**WHAT IS BEING ASKED:**
State the number of lines that include the string "from", and write nothing else.
*** PROVIDED DATA
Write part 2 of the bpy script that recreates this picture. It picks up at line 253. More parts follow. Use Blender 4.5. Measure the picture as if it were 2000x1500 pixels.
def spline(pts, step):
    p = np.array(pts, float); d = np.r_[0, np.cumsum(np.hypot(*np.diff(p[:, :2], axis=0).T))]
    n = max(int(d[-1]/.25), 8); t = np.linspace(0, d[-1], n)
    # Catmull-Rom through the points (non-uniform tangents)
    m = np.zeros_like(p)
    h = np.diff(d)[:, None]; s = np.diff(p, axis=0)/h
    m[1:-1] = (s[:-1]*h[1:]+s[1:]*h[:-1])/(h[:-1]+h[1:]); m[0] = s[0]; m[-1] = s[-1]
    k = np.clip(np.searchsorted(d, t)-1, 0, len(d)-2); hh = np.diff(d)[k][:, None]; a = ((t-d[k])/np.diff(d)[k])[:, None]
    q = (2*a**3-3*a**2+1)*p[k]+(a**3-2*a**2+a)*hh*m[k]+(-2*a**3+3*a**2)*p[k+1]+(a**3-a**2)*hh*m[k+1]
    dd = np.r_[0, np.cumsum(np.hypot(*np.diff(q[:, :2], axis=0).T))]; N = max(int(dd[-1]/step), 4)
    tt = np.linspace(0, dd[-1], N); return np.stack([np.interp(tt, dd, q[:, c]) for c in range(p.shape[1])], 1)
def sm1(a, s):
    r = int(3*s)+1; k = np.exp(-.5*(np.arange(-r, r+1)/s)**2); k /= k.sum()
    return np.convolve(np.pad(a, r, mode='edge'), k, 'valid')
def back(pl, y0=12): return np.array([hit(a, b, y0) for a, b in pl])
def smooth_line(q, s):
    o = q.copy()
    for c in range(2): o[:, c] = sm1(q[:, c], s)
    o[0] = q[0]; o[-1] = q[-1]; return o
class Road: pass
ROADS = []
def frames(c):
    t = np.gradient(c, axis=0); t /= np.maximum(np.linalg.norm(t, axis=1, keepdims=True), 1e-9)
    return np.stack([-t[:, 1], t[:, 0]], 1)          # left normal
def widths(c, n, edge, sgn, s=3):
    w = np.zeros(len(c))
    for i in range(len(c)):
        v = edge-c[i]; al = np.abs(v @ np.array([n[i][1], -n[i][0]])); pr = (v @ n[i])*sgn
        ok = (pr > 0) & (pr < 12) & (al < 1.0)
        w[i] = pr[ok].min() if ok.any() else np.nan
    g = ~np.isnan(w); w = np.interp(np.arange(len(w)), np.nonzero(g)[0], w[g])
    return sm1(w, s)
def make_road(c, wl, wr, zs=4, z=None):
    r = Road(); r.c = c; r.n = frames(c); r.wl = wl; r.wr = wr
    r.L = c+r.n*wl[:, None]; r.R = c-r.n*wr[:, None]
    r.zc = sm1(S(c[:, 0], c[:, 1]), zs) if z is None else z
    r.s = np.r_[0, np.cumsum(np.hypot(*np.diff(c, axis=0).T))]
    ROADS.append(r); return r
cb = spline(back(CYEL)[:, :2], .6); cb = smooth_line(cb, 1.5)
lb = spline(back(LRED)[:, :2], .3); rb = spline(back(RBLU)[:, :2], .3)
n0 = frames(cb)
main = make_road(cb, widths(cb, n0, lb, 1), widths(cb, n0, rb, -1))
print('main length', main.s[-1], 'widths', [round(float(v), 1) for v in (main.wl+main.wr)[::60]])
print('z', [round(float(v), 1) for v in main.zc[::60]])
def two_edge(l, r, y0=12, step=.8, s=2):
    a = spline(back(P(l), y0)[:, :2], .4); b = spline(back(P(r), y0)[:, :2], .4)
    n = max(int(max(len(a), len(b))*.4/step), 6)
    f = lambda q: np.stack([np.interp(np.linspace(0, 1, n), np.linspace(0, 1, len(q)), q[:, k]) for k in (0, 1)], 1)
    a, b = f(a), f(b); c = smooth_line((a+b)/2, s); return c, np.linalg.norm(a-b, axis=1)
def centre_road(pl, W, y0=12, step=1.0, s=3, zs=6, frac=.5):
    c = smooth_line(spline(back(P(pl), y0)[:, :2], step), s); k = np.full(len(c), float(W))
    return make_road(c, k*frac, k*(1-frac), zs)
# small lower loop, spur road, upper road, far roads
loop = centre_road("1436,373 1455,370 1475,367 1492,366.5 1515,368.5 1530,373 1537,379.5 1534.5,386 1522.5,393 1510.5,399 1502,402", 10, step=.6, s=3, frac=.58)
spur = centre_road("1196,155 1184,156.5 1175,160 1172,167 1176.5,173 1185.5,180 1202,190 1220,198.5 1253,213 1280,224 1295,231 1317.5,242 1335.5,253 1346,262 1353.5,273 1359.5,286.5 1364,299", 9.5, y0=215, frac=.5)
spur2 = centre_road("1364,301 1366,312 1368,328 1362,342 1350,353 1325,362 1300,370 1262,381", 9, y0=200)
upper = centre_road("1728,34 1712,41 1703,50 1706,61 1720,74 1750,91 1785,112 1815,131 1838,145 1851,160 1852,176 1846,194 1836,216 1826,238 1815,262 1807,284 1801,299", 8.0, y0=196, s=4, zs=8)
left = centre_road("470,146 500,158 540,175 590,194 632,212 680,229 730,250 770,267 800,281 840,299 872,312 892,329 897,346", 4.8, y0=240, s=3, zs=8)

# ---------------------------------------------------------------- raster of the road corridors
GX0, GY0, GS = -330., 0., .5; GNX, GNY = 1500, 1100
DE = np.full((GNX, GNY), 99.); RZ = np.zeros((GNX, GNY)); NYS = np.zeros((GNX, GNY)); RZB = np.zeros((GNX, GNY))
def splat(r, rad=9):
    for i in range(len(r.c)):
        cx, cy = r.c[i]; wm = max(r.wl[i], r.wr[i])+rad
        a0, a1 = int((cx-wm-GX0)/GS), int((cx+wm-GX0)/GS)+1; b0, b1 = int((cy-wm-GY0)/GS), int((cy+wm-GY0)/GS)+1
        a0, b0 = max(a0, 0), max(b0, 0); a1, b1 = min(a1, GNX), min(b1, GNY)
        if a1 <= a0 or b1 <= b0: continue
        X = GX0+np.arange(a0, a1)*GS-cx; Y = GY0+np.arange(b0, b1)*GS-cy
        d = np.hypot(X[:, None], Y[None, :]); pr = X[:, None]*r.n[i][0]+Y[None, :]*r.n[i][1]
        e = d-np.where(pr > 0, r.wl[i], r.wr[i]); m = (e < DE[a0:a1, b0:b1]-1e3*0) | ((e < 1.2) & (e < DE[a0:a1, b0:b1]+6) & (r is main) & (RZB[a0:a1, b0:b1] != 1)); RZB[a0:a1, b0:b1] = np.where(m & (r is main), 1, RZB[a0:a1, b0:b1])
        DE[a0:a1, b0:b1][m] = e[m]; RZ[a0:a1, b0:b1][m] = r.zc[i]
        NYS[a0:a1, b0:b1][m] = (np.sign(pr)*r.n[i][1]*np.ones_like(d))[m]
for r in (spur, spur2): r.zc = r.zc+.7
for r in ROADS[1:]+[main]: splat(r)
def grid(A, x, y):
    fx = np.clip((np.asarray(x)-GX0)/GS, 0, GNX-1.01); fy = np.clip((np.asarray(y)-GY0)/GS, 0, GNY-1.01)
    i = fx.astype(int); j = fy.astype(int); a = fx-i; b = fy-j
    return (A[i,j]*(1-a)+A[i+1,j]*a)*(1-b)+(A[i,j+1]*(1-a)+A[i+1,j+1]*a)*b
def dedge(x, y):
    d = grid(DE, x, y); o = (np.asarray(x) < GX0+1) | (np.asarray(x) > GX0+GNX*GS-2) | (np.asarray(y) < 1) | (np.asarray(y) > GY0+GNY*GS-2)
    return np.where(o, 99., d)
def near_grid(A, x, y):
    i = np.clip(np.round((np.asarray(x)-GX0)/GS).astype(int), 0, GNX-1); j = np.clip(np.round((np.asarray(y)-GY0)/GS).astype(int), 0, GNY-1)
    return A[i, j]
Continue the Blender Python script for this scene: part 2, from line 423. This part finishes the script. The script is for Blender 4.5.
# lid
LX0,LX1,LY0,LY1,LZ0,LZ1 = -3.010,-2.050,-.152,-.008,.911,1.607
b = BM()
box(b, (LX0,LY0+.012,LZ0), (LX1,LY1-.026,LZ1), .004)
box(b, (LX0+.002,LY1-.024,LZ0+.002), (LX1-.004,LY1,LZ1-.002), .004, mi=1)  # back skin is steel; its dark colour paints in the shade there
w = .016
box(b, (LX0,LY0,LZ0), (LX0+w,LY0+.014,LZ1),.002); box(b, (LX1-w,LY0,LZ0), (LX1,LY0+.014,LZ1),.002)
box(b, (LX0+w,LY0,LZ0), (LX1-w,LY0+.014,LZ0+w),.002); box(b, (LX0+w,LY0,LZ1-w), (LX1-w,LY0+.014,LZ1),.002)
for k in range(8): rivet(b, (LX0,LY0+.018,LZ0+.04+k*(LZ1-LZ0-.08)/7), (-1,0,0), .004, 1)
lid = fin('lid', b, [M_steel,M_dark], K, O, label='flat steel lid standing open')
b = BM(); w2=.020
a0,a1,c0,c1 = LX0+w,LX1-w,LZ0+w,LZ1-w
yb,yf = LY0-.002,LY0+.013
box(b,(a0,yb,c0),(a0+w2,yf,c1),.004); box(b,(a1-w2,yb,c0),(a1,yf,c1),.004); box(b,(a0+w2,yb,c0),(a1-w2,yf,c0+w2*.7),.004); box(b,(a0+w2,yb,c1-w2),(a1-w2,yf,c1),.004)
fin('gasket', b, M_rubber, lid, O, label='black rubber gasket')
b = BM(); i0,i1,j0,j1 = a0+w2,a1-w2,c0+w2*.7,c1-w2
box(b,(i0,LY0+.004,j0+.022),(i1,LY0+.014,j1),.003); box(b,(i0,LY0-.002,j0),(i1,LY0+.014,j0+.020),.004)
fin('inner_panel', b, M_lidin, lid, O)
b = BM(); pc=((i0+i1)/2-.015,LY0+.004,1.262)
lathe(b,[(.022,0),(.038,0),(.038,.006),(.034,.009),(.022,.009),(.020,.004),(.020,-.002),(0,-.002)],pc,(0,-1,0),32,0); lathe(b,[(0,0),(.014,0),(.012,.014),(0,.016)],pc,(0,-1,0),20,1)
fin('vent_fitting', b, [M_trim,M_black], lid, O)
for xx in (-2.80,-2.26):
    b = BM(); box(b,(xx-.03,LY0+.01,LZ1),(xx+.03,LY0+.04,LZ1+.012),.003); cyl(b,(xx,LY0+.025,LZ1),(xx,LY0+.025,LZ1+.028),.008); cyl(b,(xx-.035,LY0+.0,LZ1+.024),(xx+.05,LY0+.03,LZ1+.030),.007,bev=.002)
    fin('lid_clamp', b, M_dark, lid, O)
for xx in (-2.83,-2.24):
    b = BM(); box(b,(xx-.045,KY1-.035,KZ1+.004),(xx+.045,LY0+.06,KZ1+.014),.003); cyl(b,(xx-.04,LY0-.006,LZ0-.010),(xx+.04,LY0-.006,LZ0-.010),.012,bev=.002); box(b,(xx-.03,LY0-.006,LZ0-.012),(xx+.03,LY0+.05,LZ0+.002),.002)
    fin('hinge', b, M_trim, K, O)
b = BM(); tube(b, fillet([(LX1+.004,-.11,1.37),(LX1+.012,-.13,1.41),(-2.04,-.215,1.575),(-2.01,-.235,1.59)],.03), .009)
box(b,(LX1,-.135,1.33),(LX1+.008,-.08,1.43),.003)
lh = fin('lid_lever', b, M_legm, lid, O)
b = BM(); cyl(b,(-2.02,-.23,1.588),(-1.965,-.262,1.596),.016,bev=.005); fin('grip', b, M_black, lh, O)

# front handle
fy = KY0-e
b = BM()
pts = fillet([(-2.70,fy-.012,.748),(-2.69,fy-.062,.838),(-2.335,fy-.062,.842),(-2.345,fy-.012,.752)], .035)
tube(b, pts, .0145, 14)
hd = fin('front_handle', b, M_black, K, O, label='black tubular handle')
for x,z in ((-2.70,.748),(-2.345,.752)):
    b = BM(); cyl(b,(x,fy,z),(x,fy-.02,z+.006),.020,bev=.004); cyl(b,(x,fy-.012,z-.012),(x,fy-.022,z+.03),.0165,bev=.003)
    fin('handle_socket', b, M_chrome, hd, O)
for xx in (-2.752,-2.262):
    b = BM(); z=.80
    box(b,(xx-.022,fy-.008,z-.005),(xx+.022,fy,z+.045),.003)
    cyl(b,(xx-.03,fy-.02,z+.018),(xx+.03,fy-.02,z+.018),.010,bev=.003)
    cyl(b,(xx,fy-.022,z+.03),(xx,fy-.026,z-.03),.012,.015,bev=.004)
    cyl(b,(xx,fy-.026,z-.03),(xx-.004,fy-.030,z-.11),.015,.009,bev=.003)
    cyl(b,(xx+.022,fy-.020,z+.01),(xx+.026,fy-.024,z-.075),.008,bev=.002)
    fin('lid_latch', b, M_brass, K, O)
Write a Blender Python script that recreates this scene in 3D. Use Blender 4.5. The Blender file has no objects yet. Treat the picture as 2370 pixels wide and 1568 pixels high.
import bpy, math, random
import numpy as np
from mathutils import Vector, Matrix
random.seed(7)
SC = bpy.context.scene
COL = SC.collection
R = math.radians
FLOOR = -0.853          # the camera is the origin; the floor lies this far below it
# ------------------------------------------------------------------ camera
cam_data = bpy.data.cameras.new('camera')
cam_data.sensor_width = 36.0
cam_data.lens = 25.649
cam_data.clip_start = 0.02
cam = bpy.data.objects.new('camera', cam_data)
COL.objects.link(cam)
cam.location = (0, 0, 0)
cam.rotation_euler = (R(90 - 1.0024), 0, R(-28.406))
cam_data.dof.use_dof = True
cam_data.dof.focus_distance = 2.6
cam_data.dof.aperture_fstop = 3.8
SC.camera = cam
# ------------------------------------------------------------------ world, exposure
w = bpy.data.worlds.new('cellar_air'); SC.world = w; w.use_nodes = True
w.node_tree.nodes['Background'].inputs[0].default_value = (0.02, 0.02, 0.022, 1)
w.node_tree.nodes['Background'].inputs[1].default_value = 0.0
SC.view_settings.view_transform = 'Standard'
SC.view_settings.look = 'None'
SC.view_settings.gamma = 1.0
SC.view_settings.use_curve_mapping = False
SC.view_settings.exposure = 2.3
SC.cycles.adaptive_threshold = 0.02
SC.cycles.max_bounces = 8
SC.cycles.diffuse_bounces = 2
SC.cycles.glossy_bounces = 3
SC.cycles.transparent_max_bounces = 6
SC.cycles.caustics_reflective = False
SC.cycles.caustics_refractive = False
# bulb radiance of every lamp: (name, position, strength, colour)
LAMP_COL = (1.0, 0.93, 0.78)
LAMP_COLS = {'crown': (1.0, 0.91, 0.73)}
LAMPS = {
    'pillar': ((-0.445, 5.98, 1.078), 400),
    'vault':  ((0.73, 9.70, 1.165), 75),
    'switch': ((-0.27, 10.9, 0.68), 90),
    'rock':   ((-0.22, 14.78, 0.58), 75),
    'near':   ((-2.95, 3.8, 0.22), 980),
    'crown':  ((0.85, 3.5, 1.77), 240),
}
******
**THE COMPLETED TASK:**
2